I have to say that, personally, I don't think so. First off, the readership would murder GRRM in his bed if he did that, and he knows it. Second, it goes against the narrative direction of the story; there's a reason fans have also accused both Jon and Dany of being Mary Sues and having the author's favor. Third, there is personal correspondence from GRRM (more So Spake Martin) that Jon's parentage will come out over the course of the story. Since it hasn't yet, it seems to me that Jon's arc isn't finished. (Though it might be posthumous, as much of other characters' development has.) And fourth: who else would feel The Chains of Commanding? Because if there's An Aesop to the series at all, it's this: no one wins the game of thrones. At least, not in a Crapsack World like Westeros. That's why the narrator/Mover divide is set up the way it is. Through our Ishmaels, we not only see how the pieces in the game suffer, but how the players are undone as well; in that sense, Jon and Dany are only the cherries on top. But the fact that they are feeling those chains is the one thing that sets them apart from every other character; the Movers have power, the narrators feel responsibility, but only Jon and Dany deal with both. Again, they are both Strong and Good. And that's why the fandom, who still can't get past the old ways of doing things, have nominated them as main characters.

There's still two books to go and my entire analysis may be undone by their events. But that's is my read on the story. This is slvstr Chung, signing off.



The Bear And The Maiden Fair- Arc Song

From Jordan:

This song is continually referenced in the series and mirrors a number of plot threads. Spoilers ahead:

Perhaps most obviously, the song parallels Sansa's odd UST with Sandor Glegane, especially since the song has Victim Falls For Rapist undertones, and Sansa misremembers her Near-Rape Experience from Sandor as a romantic kiss. Additionally, while she has no romantic feelings toward him at all, the song is also pretty fitting in terms of her wedding to the ugly but good-hearted Tyrion. It's also worth noting that the song was used to cover up Sansa confessing that despite his handsome appearance, Joffrey was pure evil. This might be stretching it, but the song refers to honey in the maiden's hair, and Sansa unknowingly killed Joffrey with a poison placed in her hairnet.

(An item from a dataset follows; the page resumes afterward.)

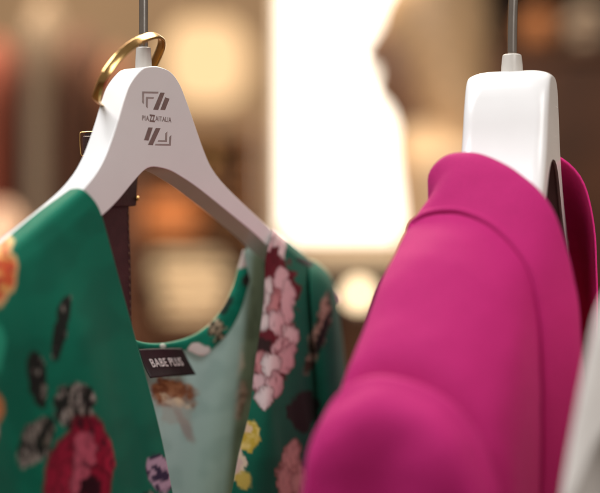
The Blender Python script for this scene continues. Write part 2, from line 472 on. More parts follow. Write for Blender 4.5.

Another important mirror of the song are in the romantic pursuits of Jorah Mormont, who not coincidentally is known as the Young Bear because of his family's coat of arms. Jorah, who is a somewhat physically unattractive and hairy guy has romances with Lynesse Hightower and Daenerys Targaryen, both of which (unlike the song) end badly. The connection with the song is noted in A Dance With Dragons, as in a scene where Tyrion is in a performing troupe with Jorah and Penny, and Terry tells the crowd, "This one is part of our act. The bear and the maiden fair. Jorah is the bear, Penny is the maiden, I am the brave knight who rescues her. I dance about and hit him in the balls."

Jaime Lannister can't help but think of the song when he rescues Brienne from a bear pit- and part of the joke is that while she's a maiden, she's hardly fair in appearance.ns While not really connected to the song, there's also probably something in the fact that Arya considered it just when the bear ate Lorch- Lorch had murdered Yoren, who was black and hairy (and reported to Jeor Mormont, the "Old Bear").

Finally, in a humorous gender inversion, Tommond Giantsbane recounts that he had sex with a she bear, which (drunk and horny) he mistook for a Wildling Woman.

In part, the song relates to the series tending to subvert Beauty Equals Goodness, but as the examples show, it's a bit more complicated than that.